Chile denies human rights violations during protests

Gov’t faced wave of criminal violence with democratic instruments, rule of law during protests, says president.


Chile’s President Sebastian Pinera rejected the human rights violations committed by the public forces during anti-government protests.

Addressing the 2019 United Nations Conference on Climate Change (COP25) in Madrid on Monday, Pinera said his country experienced “three simultaneous but very different situations” in the past six weeks.

His government, however, achieved “great economic and social progress that place Chile as the head of Latin America in economic and human development,” he said.

“First, [there was] a wave of criminal violence that we faced with democratic instruments and the rule of law, safeguarding the human rights of all people,” the president said, adding the government actions are being investigated by the Prosecutor’s office and will be judged by the Courts of Justice.

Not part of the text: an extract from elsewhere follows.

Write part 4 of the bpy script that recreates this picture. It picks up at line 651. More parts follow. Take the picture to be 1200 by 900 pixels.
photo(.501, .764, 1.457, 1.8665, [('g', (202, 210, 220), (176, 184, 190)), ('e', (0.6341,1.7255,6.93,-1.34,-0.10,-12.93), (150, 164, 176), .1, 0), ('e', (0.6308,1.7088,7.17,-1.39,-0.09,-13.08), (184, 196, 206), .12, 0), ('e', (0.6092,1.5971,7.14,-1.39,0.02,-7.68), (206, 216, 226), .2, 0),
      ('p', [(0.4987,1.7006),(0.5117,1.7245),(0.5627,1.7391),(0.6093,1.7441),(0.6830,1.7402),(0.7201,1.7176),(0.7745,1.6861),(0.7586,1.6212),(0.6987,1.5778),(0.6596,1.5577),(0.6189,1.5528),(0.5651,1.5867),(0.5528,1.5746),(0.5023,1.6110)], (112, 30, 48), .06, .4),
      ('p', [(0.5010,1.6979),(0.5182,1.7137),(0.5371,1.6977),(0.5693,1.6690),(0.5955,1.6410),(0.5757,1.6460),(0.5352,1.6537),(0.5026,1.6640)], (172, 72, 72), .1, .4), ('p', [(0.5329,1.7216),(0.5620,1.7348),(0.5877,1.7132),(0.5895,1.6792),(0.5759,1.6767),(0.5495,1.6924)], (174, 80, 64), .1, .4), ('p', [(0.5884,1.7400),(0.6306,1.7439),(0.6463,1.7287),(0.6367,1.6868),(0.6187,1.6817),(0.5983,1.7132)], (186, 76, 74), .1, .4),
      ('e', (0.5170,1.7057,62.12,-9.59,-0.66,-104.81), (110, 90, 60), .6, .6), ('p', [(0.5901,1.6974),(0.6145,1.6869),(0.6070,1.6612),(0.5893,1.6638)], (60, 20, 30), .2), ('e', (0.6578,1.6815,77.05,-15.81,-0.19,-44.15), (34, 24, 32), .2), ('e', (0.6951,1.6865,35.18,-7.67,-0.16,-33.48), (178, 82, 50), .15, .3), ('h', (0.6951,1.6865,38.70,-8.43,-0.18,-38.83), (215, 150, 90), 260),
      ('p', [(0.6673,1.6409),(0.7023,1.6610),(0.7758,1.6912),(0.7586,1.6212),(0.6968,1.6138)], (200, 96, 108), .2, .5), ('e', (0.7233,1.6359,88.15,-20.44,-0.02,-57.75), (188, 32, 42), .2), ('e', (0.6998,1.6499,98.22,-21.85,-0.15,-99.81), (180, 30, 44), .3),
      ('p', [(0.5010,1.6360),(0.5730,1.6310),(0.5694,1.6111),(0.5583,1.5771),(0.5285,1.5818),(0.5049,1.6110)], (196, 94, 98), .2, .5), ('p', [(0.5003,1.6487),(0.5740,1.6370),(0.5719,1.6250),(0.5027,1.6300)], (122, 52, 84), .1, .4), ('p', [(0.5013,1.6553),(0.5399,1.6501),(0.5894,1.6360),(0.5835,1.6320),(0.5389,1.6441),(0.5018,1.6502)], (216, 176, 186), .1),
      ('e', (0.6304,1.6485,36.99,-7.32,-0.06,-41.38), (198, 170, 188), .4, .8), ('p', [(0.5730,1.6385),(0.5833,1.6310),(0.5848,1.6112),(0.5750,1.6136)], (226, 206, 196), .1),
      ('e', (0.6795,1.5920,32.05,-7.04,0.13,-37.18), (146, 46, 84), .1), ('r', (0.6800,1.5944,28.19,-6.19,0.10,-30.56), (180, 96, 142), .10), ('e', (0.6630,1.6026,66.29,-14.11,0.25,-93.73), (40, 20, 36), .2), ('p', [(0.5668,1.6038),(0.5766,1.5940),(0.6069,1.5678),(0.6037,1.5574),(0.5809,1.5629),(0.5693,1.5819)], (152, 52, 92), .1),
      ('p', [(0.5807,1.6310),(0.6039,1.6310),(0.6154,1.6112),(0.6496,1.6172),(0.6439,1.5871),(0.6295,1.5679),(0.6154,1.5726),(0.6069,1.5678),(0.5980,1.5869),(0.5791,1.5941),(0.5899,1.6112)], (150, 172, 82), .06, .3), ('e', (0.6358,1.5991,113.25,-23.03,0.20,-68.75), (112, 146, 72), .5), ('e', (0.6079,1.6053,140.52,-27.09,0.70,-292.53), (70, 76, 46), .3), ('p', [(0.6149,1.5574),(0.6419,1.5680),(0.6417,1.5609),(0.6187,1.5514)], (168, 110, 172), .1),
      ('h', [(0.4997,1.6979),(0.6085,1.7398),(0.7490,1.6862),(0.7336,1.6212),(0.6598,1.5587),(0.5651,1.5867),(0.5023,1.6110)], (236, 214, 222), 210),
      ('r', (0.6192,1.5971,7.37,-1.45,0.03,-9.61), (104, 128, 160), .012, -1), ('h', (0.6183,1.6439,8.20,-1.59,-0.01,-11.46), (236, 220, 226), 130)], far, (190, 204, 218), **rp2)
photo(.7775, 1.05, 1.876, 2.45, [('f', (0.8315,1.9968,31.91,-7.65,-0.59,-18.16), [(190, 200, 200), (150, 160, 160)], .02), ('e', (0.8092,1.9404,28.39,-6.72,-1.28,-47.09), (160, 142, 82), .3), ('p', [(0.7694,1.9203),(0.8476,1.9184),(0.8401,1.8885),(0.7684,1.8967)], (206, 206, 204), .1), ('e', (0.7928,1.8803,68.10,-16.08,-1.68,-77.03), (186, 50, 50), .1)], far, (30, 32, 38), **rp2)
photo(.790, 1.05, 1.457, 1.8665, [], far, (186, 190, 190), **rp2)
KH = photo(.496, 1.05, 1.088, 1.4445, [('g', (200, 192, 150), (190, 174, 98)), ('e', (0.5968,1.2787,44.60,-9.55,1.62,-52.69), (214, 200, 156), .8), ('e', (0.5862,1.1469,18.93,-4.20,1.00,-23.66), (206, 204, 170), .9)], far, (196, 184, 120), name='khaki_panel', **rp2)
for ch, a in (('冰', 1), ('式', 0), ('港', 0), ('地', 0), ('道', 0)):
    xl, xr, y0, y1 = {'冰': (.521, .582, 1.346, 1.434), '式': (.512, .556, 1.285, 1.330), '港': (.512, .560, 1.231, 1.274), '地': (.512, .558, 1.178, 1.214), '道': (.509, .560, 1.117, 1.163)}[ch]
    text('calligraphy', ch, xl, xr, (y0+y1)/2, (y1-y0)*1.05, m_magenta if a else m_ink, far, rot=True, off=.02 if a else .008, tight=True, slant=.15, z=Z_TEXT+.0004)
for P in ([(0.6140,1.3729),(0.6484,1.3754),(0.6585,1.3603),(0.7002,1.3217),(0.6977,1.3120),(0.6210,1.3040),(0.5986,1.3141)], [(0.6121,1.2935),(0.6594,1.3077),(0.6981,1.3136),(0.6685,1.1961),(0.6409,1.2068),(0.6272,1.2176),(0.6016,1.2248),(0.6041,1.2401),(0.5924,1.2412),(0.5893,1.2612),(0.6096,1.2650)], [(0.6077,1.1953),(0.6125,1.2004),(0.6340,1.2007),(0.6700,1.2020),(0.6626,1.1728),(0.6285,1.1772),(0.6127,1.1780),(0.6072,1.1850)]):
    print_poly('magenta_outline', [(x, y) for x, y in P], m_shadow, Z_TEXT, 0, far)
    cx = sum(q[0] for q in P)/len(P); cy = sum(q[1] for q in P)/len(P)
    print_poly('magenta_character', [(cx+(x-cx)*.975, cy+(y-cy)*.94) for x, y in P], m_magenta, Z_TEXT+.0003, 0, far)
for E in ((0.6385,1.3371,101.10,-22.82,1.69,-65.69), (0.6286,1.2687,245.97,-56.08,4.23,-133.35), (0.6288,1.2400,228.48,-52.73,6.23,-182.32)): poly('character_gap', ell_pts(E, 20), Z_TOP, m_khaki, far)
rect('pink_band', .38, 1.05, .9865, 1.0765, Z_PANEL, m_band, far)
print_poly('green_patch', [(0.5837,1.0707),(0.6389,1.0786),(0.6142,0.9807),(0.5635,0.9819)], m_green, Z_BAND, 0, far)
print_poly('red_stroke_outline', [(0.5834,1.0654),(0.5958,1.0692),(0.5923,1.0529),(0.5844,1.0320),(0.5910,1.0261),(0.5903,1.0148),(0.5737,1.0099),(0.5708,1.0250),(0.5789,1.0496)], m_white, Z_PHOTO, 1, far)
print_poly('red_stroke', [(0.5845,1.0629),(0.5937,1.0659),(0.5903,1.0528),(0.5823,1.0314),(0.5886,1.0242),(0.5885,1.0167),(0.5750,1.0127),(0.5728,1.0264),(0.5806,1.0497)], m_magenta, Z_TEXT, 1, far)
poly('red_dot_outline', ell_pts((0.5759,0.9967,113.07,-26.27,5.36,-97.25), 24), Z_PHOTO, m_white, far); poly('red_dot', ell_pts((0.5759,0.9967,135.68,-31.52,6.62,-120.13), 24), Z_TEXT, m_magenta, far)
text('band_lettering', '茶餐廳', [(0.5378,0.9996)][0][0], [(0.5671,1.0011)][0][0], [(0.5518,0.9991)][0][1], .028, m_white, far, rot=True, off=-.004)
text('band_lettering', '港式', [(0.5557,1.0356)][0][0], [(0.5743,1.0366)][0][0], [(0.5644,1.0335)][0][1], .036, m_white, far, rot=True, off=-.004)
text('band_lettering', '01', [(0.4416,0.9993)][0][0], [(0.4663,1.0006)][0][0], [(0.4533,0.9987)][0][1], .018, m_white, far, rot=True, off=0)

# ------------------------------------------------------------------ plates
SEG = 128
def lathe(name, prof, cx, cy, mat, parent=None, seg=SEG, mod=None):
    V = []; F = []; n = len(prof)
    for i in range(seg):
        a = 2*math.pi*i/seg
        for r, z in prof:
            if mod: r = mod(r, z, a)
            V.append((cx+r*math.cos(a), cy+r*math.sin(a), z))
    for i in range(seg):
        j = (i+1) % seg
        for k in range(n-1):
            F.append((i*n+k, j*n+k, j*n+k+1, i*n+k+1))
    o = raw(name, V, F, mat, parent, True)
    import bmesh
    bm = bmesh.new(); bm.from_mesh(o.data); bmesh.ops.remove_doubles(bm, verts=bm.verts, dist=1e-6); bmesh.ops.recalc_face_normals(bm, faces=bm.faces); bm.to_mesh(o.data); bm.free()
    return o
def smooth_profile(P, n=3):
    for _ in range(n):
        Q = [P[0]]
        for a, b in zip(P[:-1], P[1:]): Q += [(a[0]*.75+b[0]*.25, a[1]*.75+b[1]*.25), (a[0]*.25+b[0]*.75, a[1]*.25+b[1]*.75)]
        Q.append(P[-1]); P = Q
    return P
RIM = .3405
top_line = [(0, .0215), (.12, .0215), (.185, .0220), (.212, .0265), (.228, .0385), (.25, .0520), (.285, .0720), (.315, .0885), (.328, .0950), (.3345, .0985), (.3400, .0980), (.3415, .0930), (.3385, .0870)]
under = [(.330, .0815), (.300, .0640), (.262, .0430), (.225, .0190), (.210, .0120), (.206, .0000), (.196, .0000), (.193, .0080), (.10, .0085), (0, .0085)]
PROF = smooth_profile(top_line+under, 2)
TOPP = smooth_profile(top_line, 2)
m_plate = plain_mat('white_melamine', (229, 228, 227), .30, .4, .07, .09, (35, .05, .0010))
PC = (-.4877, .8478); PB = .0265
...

He underlined that his administration has a powerful social agenda to fulfill the greater social justice demand of protestors, as well as a new social pact for a new Constitution which was accepted by Pinera in early November to replace the one dating back to the Augusto Pinochet dictatorship.

“We are sure that with the unity and greatness that has always characterized the Chilean people, we will overcome these difficult times,” he added.

The climate conference had been set to take place in Santiago, Chile, but due to the unrest in the capital Santiago, it was moved to Spain’s capital. The Latin American country, however, secures the presidency of the meeting.

The protests, which began in response to a now-suspended 4% transport fare hike, turned violent on Oct. 19, with at least 23 people killed.

According to the National Institute of Human Rights, more than 6,000 people have been arrested and 2,400 others, including 241 eye injuries, injured over the past month.